We see nothing in this registration tending to prove the type of commodities which Plaintiff is seeking to have added to his grandfather rights in this case, bundled iron and steel and palletized firebrick.
Plaintiff seeks one other item of relief. Its original certificate contained a comma after the words “heavy machinery”, thus reading “heavy machinery, and such commodities * * * ”. In later years, in reissuing consolidated certificates, the Commission omitted the comma. Plaintiff requested the restoration of the comma in his petition. There was no opposition to such request, and the Commission saw no justification for restoring it, since it held that the restoration of the comma would neither enlarge nor shrink the certificate in question.
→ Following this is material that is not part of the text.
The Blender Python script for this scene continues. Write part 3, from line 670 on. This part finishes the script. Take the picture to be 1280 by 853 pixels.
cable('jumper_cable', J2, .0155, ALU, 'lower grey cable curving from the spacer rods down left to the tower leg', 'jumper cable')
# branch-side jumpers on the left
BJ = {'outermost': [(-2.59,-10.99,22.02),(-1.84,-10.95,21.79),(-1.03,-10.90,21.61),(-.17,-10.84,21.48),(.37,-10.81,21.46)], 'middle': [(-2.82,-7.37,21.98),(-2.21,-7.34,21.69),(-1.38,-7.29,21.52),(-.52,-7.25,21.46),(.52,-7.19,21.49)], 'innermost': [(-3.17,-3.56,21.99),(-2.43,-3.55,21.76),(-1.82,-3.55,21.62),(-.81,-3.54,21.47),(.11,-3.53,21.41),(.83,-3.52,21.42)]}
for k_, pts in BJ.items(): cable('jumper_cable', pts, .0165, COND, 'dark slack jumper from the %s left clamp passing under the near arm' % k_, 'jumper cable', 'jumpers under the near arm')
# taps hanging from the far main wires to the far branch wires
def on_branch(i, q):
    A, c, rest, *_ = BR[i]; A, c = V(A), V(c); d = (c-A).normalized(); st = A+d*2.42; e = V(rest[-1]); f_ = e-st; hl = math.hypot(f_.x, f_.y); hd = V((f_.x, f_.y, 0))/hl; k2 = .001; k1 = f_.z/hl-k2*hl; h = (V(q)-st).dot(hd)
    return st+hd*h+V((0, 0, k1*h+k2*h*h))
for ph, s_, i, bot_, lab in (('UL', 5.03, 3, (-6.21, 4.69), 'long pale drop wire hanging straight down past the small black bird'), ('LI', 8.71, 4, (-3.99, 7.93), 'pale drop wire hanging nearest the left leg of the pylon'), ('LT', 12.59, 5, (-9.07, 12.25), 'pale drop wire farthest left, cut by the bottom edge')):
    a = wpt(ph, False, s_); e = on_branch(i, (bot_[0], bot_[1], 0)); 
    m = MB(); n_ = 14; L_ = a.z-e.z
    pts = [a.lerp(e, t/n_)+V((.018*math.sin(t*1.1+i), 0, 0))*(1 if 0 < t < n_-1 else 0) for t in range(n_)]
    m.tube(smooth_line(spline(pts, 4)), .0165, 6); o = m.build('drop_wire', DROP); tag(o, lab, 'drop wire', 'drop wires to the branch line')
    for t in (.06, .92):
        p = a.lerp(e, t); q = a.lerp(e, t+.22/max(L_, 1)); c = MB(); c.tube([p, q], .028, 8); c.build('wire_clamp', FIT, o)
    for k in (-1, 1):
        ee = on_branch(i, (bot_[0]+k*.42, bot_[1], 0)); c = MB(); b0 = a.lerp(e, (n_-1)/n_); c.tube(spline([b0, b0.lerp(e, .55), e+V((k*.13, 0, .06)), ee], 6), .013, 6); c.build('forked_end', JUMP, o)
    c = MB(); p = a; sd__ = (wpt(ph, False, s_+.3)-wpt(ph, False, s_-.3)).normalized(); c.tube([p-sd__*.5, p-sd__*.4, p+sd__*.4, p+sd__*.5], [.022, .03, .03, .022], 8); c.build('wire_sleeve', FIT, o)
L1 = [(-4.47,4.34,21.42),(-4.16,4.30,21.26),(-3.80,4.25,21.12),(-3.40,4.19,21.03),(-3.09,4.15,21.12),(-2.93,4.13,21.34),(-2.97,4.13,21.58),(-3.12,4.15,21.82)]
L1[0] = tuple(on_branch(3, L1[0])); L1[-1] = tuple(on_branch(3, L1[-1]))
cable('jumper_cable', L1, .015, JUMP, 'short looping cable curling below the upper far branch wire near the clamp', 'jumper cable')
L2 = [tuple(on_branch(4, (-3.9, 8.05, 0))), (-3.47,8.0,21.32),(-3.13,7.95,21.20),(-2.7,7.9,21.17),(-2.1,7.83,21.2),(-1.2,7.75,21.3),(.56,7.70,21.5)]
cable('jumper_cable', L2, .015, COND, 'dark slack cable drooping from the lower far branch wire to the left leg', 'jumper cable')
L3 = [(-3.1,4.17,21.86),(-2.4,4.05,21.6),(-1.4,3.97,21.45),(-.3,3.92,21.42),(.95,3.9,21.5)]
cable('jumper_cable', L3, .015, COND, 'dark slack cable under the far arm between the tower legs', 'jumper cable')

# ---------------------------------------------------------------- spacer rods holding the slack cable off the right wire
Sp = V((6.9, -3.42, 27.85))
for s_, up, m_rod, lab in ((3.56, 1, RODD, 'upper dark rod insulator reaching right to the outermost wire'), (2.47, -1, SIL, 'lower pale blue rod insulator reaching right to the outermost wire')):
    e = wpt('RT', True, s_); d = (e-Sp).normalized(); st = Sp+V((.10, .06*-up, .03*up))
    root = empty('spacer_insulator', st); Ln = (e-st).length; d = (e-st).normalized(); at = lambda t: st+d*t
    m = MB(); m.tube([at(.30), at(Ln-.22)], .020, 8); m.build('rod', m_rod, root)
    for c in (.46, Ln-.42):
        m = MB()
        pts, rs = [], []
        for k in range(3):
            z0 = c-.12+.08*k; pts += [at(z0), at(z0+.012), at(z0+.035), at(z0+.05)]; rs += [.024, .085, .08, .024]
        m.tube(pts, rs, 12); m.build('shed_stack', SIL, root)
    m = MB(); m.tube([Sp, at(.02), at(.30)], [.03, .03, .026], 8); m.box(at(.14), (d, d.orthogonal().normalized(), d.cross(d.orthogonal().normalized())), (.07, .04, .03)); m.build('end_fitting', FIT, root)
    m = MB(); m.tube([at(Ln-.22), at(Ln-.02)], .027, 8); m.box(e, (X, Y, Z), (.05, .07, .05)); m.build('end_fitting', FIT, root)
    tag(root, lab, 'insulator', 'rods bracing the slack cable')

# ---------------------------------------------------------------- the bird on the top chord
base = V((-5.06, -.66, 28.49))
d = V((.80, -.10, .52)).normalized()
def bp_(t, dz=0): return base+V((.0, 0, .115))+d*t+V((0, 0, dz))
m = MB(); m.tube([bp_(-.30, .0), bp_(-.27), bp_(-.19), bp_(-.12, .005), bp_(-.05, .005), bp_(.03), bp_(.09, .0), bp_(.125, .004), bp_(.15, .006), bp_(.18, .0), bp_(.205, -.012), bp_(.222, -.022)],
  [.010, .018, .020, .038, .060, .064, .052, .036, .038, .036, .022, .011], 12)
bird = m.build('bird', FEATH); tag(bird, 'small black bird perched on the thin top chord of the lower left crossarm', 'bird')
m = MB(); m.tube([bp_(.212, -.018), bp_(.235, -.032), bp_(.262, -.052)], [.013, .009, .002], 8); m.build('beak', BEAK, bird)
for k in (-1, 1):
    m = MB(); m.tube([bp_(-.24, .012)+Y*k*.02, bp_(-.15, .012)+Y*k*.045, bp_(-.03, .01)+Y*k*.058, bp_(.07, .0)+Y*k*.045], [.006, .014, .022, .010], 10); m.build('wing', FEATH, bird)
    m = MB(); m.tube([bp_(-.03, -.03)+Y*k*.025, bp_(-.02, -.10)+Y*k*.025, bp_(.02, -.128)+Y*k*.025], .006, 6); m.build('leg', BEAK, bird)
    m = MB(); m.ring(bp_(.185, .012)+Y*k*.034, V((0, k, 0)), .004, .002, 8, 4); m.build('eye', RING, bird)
Plaintiff contends that the comma had meaning to the members of the Commission at the time they placed it there, and it contends that it has meaning for Dillner, to distinguish heavy machinery on the one hand and the special equipment phrase which follows it. We believe that the Commission’s action in removing the comma was arbitrary, and that Plaintiff is entitled to have it restored, for whatever construction it may assist. It is obvious that the Commission intends to construe the rights as being the same, with or without the comma. We do not know what position Plaintiff may take in the future, but we believe that he is entitled to a statement of his rights in the same language and the same punctuation as originally given him.
For the reasons above stated the action of Plaintiff will be dismissed, except in the particular herein noted.